Il ministro Fornero, rigettando in Senato la maggior parte degli emendamenti presentati, promise che la partita sugli esodati sarebbe stato riaperta con un provvedimento ad hoc, successivo all’approvazione delle riforma. C’è chi sostiene che la materia possa essere discussa in seno al dibattito sulla riforma del mercato del lavoro. Chi, successivamente. 
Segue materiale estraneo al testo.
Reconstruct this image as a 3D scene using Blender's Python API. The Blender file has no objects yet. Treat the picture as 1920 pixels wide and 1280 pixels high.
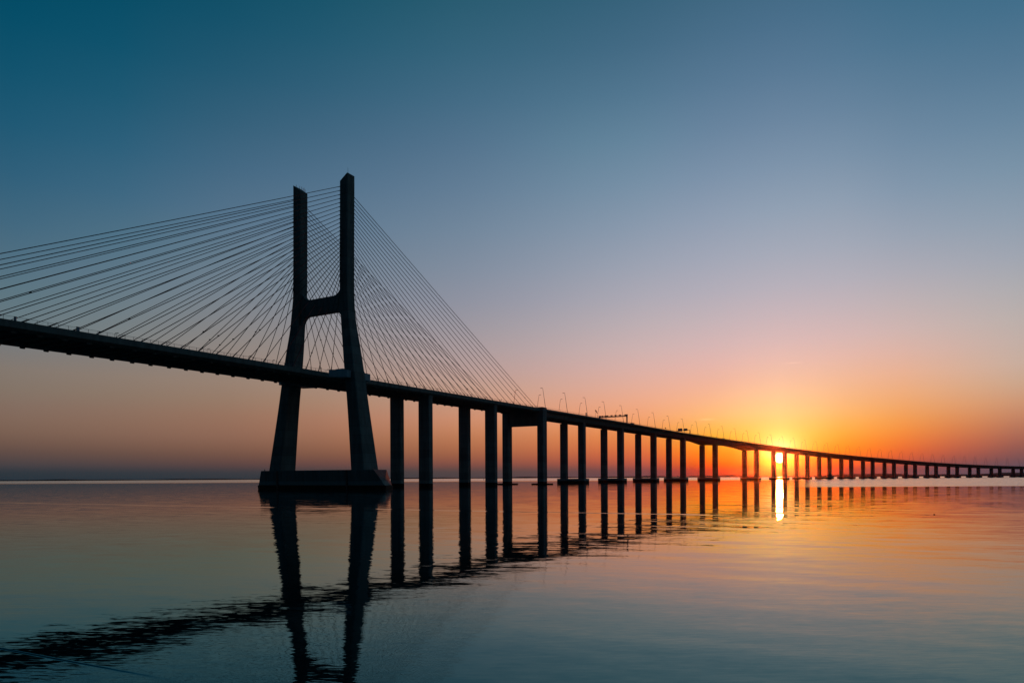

«In ogni caso – afferma Proietti – è troppo tardi. Crediamo che già in corso dell’approvazione del decreto sulle liberalizzazioni sia possibile introdurre delle misure che sanino la situazione. Si tratta, infatti, di lavoratori che hanno bisogno di risposte ora».  Si era detto, infine, che la riforma sarebbe stata funzionale alla redistribuzione delle opportunità tra le generazioni. «La prova che non è stato così – conclude – è che non si è destinato un centesimo all’incentivo e allo sviluppo della previdenza complementare, determinante per le giovani generazioni».